We ended the ride in Highland Park, and decided to call it a night. And so, we left to follow the small groups of riders heading back towards Silverlake and Echo Park. And that was when Andrew’s pedal fell off, just as we were crossing the L.A. River, going north from Highland Park to what was Chavez Ravine (and is now Dodger Stadium) This meant we had to slow down, and walk, along the river north, past Dodger, and around on its north side. What would have been a ten minute ride became a half hour walk. And I thought I knew where I was going, but I was only about 80% sure. “Dodger Stadium borders Echo Park to the northwest, Silverlake to the northeast, Chinatown to the south,” I told myself, “and the river runs north-north-east just outside downtown, so if we go along the river and then cut across the Stadium…we hopefully won’t end up walking all the way to Glendale!”

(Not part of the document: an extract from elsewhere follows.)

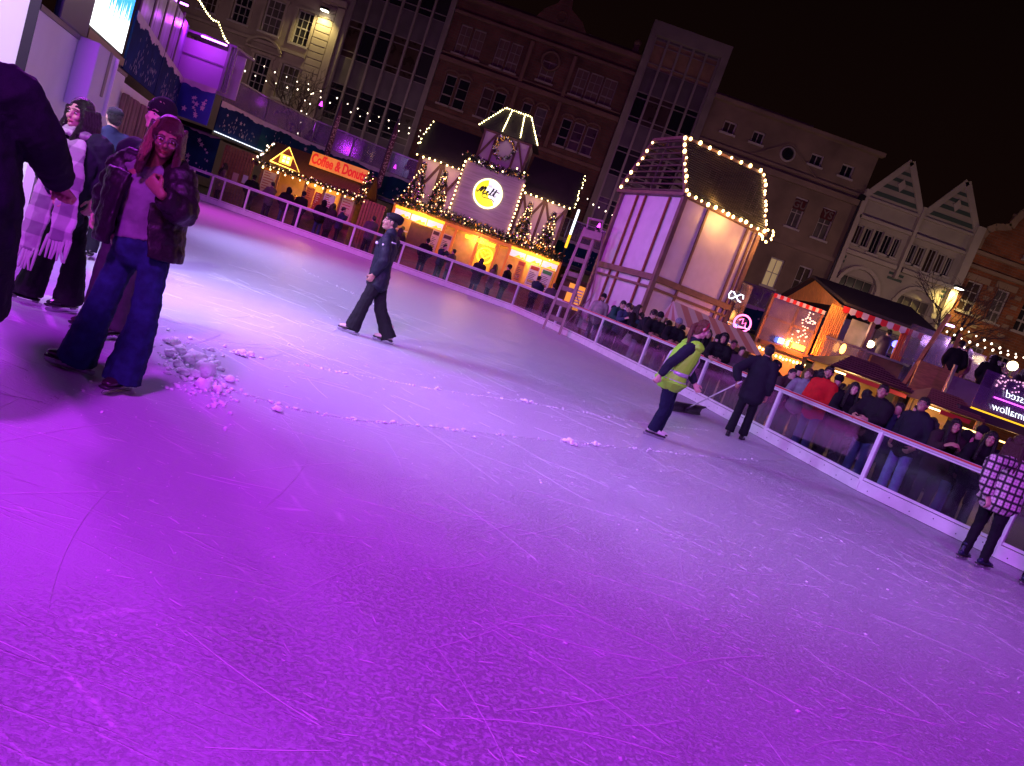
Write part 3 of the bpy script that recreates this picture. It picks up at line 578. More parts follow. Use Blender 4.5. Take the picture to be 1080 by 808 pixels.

The weird thing was how quiet it was for being a mile from downtown L.A. It was dead silent out there, and felt more like walking through a small town. The steep slope of Dodger was on the left, and the streets of tiny square houses that line the river were to our right. And when we walked up along the north side of the stadium, with the hill still on our left, there were only a few houses set back into it, houses with yards built on a rural scale, where the house is set far back from the road. If it hadn’t been for the 110 on the other side of the street, it wouldn’t have been L.A. at all.
We came down from the stadium hills and found ourselves on Glendale Blvd, and headed south to get back towards Echo Park. Then I realized where we were. “Dude! This is Edendale!” I squealed. I recognized the Public Storage that now sits on the site of a 1920s movie studio, from back when Edendale was the Hollywood, and Echo Park was just becoming more urban than rural. Edendale was the edge of L.A., back then, and it was used for sets in many early movies – and now it’s gone, swallowed up by L.A., and redesignated Echo Park. But that meant from there, it was just a matter of walking a few more blocks to get back to Sunset, to Echo Park itself, and to where I’d parked my car.
It just added to being a little outside reality though, to the sense of being outside any sort of normal time in Los Angeles. Old L.A. still exists, in places, in the city, despite the general civic consciousness to the contrary. There’s a lot of places in the city that aren’t 2005 at all, much less 2005 in Los Angeles. It’s almost like going back to a time before Los Angeles took all the wrong paths, divided itself with freeways and racism, and recreated itself as a mess.
So that was Friday. And last night, I was out in Burbank, back in 2005 for Prom at an Elks lodge. But that’s a whole other entry.